When it comes to fruits and vegetable, Alaska varies region by region. Areas like the Mat-Su and Tanana Valleys are great for growing, where as outside farming in Arctic communities just isn’t a possibility. Some communities have regularly occurring farmers markets, while others are lucky to have fresh produce stocked in the grocery store at all.

“When we became a state, we used to raise half the food that was consumed in Alaska,” Gov. Bill Walker said Thursday 8 September during the opening session of the National Association of Farmer’s Market Nutrition Programs conference in Juneau. Now, that figure is at 4 percent.

“That’s partly because we have grown since statehood in population, but also we’ve sort of lost our vision a bit. We got a little too wedded to one nonrenewable commodity — oil — and we sort of stopped doing what we should have been doing,” he continued.

With 96 percent of the state’s food imported, Alaska only has three to five days of food supply, said Kathleen Wayne, the state’s director for the Special Supplemental Nutrition program for Women, Infants and Children, and manager of the Family Nutrition Programs.

At the grocery store in the Aleutian community of Sand Point, she said, a cantaloupe costs around $8.29 and a pound of grapes costs $6.49.

Alaska faces many challenges when it comes to growing, including expense, microclimates, a short growing season, permafrost, soil low in natural fertility, cold soil or excessive rain.

At the same time, though, “We do have an abundance of Mother Nature’s fruits and vegetables that we all love,” Wayne said. She listed off foods like salmonberries, blueberries, beach asparagus and fiddlehead ferns.

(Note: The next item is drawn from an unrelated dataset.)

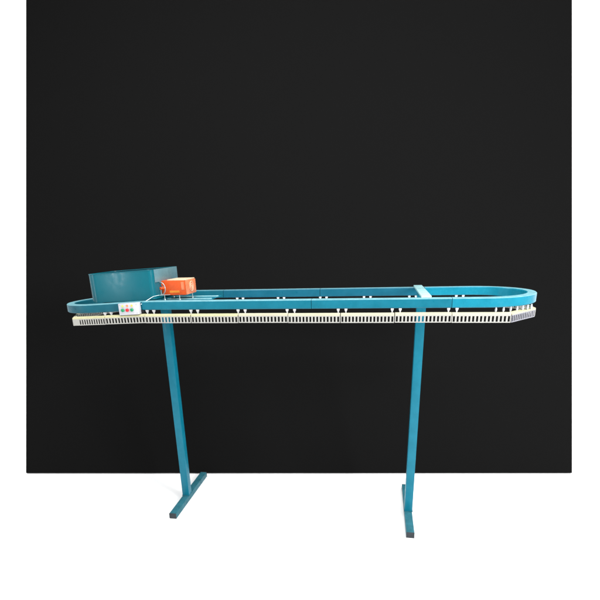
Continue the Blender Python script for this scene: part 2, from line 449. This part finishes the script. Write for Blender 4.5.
# ------------------------------------------------------------------ light: a bright white studio, softboxes at the right and above, plus added fill lights
world = bpy.data.worlds.new('World'); scene.world = world; world.use_nodes = True
world.node_tree.nodes['Background'].inputs['Color'].default_value = (1, 1, 1, 1)
world.node_tree.nodes['Background'].inputs['Strength'].default_value = 0.70
def area(name, loc, tgt, sx, sy, power, col=(1, 1, 1)):
    l = bpy.data.lights.new(name, 'AREA'); l.shape = 'RECTANGLE'; l.size = sx; l.size_y = sy; l.energy = power; l.color = col
    o = bpy.data.objects.new(name, l); C.objects.link(o); o.location = loc
    o.rotation_euler = (Vector(tgt) - Vector(loc)).to_track_quat('-Z', 'Y').to_euler()
area('softbox_key', (5.6, -3.2, 3.6), (1.6, 0.3, 1.2), 2.2, 2.2, 430)
area('softbox_top', (0.9, -1.2, 6.6), (0.8, 0.3, 0), 6.0, 3.5, 420)
area('highlight_light', (-4.05, -5.8, 1.95), (-0.67, 0.1, 2.27), 0.50, 0.20, 16)  # added light, placed to put a highlight on the housing front
area('side_fill_light', (-6.5, -2.6, 2.6), (-0.9, 0.3, 2.1), 0.6, 2.6, 38)  # added fill from the left for the housing's pale corner stripe
area('sweep_fill_light', (0.5, 6.5, 9.5), (0.5, 10, 4), 18, 8, 2600)  # added light that keeps the sweep behind the board white

# ------------------------------------------------------------------ camera
cam = bpy.data.cameras.new('camera'); co = bpy.data.objects.new('camera', cam); C.objects.link(co)
right = Vector((0.98196195, 0.18627204, -0.03245699)); down = Vector((0.03205309, -0.33316793, -0.94232252)); fwd = Vector((-0.18634196, 0.92428451, -0.33312882))
m = Matrix((( right.x, -down.x, -fwd.x, 1.44542), (right.y, -down.y, -fwd.y, -3.59592), (right.z, -down.z, -fwd.z, 0.49689 + H), (0, 0, 0, 1)))
co.matrix_world = m
cam.sensor_fit = 'HORIZONTAL'; cam.sensor_width = 36
cam.lens = 467.93 / 600 * 36
cam.shift_x = (300 - 284.457) / 600; cam.shift_y = (406.304 - 300) / 600
cam.clip_end = 200
scene.camera = co
scene.render.resolution_x = 1024; scene.render.resolution_y = 1024
vs_ = scene.view_settings; vs_.view_transform = 'Standard'; vs_.look = 'None'; vs_.gamma = 1.0; vs_.exposure = 0.0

Some people are getting around growing challenges through innovation. In Kotzebue, Arctic Greens, a subsidiary of the local Native association, is growing spinach, kale and other types of lettuce inside shipping containers. The plan is to supply local and nearby grocery stores.

Walker said he hopes to see ideas like that spur more Alaska-grown food.

He said he wants Alaska to raise the amount of locally grown food “significantly” from 4 percent, though he wouldn’t stipulate how much greater or by when.